Sin Nombre is Fukunaga’s first feature effort. He has been deservedly applauded for his debut, if for no other reason than he’s a Scando-Japanese American, and his subjects in the film are Hispanic and speak colloquial Spanish. To work in Honduras and Mexico with a foreign cast is at the very least ambitious, and makes Joe Swanberg look cowardly for keeping his inert characters in an American bedroom. There is no timidity to Fukunaga’s style, nor is there much flare.

Compared to last years’ Slumdog Millionaire, in which Danny Boyle exhibited all the directorial tenderness of a suicide bomber, Sin Nombre is quieter—and more shocking. Trying to appreciate Boyle’s India was like touring Mumbai during a volcanic eruption. Boyle wouldn’t train the camera on a subject longer than it took to film a line of dialogue, and the frenetic pace was distracting rather than compelling. Even when the proprietor of the orphanage blinds one of his wards with acid, with the camera cutting back and forth, you feel at best a sentimental horror. But you don’t experience any more agony than you would smell curry had Boyle rubbed cardamon on the lens. The violence in Sin Nombre, though, as portrayed by the cinematographer Adriano Goldman, is austere, and the tragedies haunting the characters feel abrupt, senseless, and frightening; in other words, authentic.

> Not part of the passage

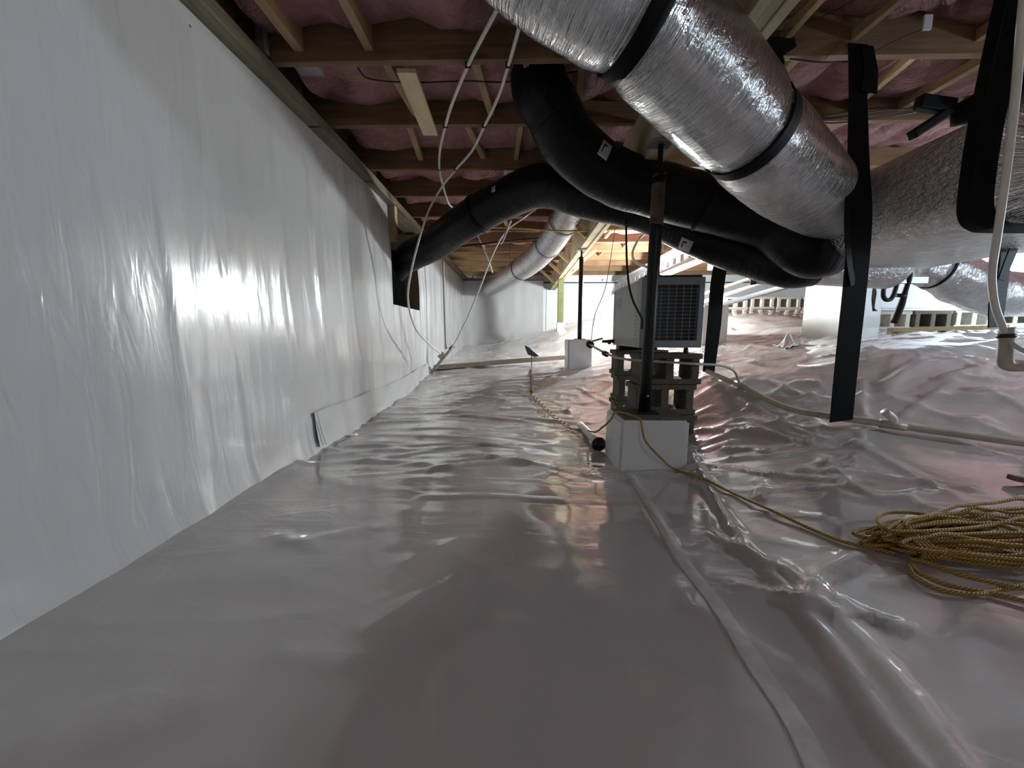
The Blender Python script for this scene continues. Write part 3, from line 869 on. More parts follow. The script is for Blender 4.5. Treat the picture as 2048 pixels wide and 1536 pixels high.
# ---------------------------------------------------------------- foil plenum on the right
pl = thing('foil_plenum', 'large foil wrapped air plenum box hanging at the right', 'plenum', (2.1, 1.9, .38))
def super_box(x0, x1, y0, y1, z0, z1, e=5.0, n=56, m=26, amp=.007):
    cx, cy, cz = (x0 + x1) / 2, (y0 + y1) / 2, (z0 + z1) / 2
    rows = []
    for i in range(m + 1):
        t = -1 + 2 * i / m
        # end rounding
        k = (1 - abs(t) ** 10) ** .1 if abs(t) < 1 else 0.0
        k = max(k, 0.0)
        row = []
        for j in range(n):
            a = 2 * math.pi * j / n
            c, s = math.cos(a), math.sin(a)
            r = (abs(c) ** e + abs(s) ** e) ** (-1 / e)
            row.append((cx + c * r * k * (x1 - x0) / 2, cy + t * (y1 - y0) / 2, cz + s * r * k * (z1 - z0) / 2))
        rows.append(row)
    V = []; F = []; UV = []
    for row in rows:
        for p in row:
            d = float(vnoise(np.array([p[0] * 7 + p[1] * 3]), np.array([p[2] * 8 + p[1] * 5]), 61)[0]) * amp
            q = Vector((p[0] - cx, p[1] - cy, p[2] - cz)); q2 = q + q.normalized() * d
            V.append((cx + q2.x, cy + q2.y, cz + q2.z))
    for i in range(m):
        for j in range(n):
            j2 = (j + 1) % n
            F.append((i * n + j, i * n + j2, (i + 1) * n + j2, (i + 1) * n + j))
            UV.append(((i / m, j / n * 3), (i / m, (j + 1) / n * 3), ((i + 1) / m, (j + 1) / n * 3), ((i + 1) / m, j / n * 3)))
    return MB().add(V, F, UV, True)
PLX, PLZ0, PLZ1, PLY0, PLY1 = 1.60, .385, .80, 1.36, 2.62
super_box(PLX, 2.6, PLY0, PLY1, PLZ0, PLZ1).build('foil_wrap', 'plenum_foil', pl)
# tapered lower boot at the far left corner of the plenum
bt = Tube([(1.64, 2.38, .43), (1.85, 2.42, .45), (2.3, 2.45, .45)], [.12, .15, .17], 6).mesh(MB(), 24)
bt.build('takeoff_boot', 'plenum_foil', pl)

# ---------------------------------------------------------------- ducts
def wr(amp, fl, fa, seed):
    def f(L, a):
        L, a = np.broadcast_arrays(L, a)
        return 1 + amp * vnoise(L * fl, np.cos(a) * fa + 3.1 * np.sin(a) * fa, seed)
    return f
def cpt(px, py, d):      # point at a pixel and an optical depth
    v = ray(px, py)
    return v * d
# near big silver duct
S1P = [cpt(880, -330, .98) + Vector((-.15, -.03, .30)), cpt(880, -330, .98), cpt(1060, -110, 1.02), cpt(1262, 30, 1.10), cpt(1390, 150, 1.22), cpt(1493, 262, 1.38), cpt(1580, 350, 1.60), Vector((1.50, 1.98, .655)), Vector((1.68, 2.06, .63))]
S1R = [.150, .150, .152, .158, .165, .165, .165, .158, .15]
s1t = Tube(S1P, S1R, 14)
Ltot = s1t.L[-1]
fr = {}
def frac_near(t, p):
    i = min(range(len(t.p)), key=lambda k: (t.p[k] - p).length); return t.L[i] / t.L[-1]
f1 = frac_near(s1t, cpt(1272, 40, 1.105)); f2 = frac_near(s1t, cpt(1497, 266, 1.385))
for i in range(len(s1t.p)):       # pinch under the straps, bulge between
    f = s1t.L[i] / Ltot
    s1t.r[i] *= 1.04 - .12 * math.exp(-((f - f1) / .022) ** 2) - .13 * math.exp(-((f - f2) / .022) ** 2)
s1 = thing('foil_duct', 'near big silver foil flexible duct sloping down to the plenum', 'duct', tuple(s1t.p[0]))
s1t.mesh(MB(), 56, True, wr(.012, 26, 1.2, 71)).build('foil_jacket', 'duct_foil', s1)
for f, lab in ((f1, 'upper'), (f2, 'lower')):
    p, t, u, w, r = s1t.frame(f)
    hw = .026 / Ltot
    st = thing('duct_strap', 'black webbing strap around the big silver duct, the %s one' % lab, 'strap', tuple(p), 'straps on the big silver duct')
    s1t.band(MB(), f - hw, f + hw, .006, .005, 40).build('loop', 'black_strap', st)
    # tails up to the nearest joist
    up = Vector((0, 0, 1)); side = t.cross(up).normalized()
    for sgn in (-1, 1):
        a = p + side * sgn * (r + .008); b = Vector((a.x + side.x * sgn * .03, a.y + side.y * sgn * .03, 1.30))
        if lab == 'lower' and a.x > p.x: b = cpt(1520, 112, 1.64)
        ribbon(MB(), [a, a.lerp(b, .5), b], .05, t, .004).build('tail', 'black_strap', st)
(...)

Slumdog was a financial success for the same reason that it was an artistic failure: it skimmed, both cinematographically and emotionally, over its subjects. It purported to be about class struggle in India, and the requisite horrors of poverty. But instead it was a shiny, loud, and clean fairytale. Slumdog overcame tragedy, but the adversity dramatized was so disingenuous that the triumph seemed saccharine at worst, and shallow at best. A lot of people, though,  must have seen Boyle’s allegory as fresh and optimistic, and the film rode that sentiment to the Oscars.

Sin Nombre, on the other hand, earns its catharsis. That’s in part because the ablution is less complete, and the expurged sins more abhorrent. The characters and their struggles seem real, in no small part because many of the actors hail from the neighborhoods where the film was shot. Some of the Mareros in the film are Mareros in real life; they didn’t need fake tattoos. But that is not to say the film is flawless. The acting is consistently solid, but Flores—the nucleus of Sin Nombre—as the quiet and brooding Casper, feels inaccessible. Even when he opens up, briefly near the end of the film, we see only a moment of warmth, and this softer disposition isn’t completely convincing. It’s preceded by too much unmitigated rage.

For all the murderers and rapists and rape victims that populate the film, only Lil Mago (Tenoch Huerta Mejia), the leader of the local Mara Salvatrucha gang, displays exquisite dynamism. He vacillates between tenderness and brutality, and at his best, holds onto both emotions simultaneously. He is as ominous a character to look at as I can remember—his face is black with tattoos—but early in the film, while overseeing Casper and Smiley as they shoot the prisoner in the face, he holds his infant son proudly, kissing him on the forehead. The scene gains all its power from this juxtaposition of paternal love and unapologetic violence. The murder, made all the more horrible by the presence of the boy (who we know must grow up to be a killer like his father), lays out the ethics of the film: honor is paramount, and each life has a shifting, unequal value.

This is exceptionally difficult material to handle in a first film. If at the end I felt somewhat disconnected from El Casper—whom we follow from Tepachula to the Texas border—I wonder if it wasn’t Fukunaga’s intention. After all, Sin Nombre is not a film about absolution. It is about immigration and violence and the trappings of poverty. Rather than cauterizing wounds like Boyle did with Slumdog, Fukunaga opens them further. He doesn’t canonize his characters, because every act of heroism is bound to an act of cowardice. Accordingly, Sin Nombre is not a charming film. It doesn’t make you feel better for having seen it. And that’s why it’s important.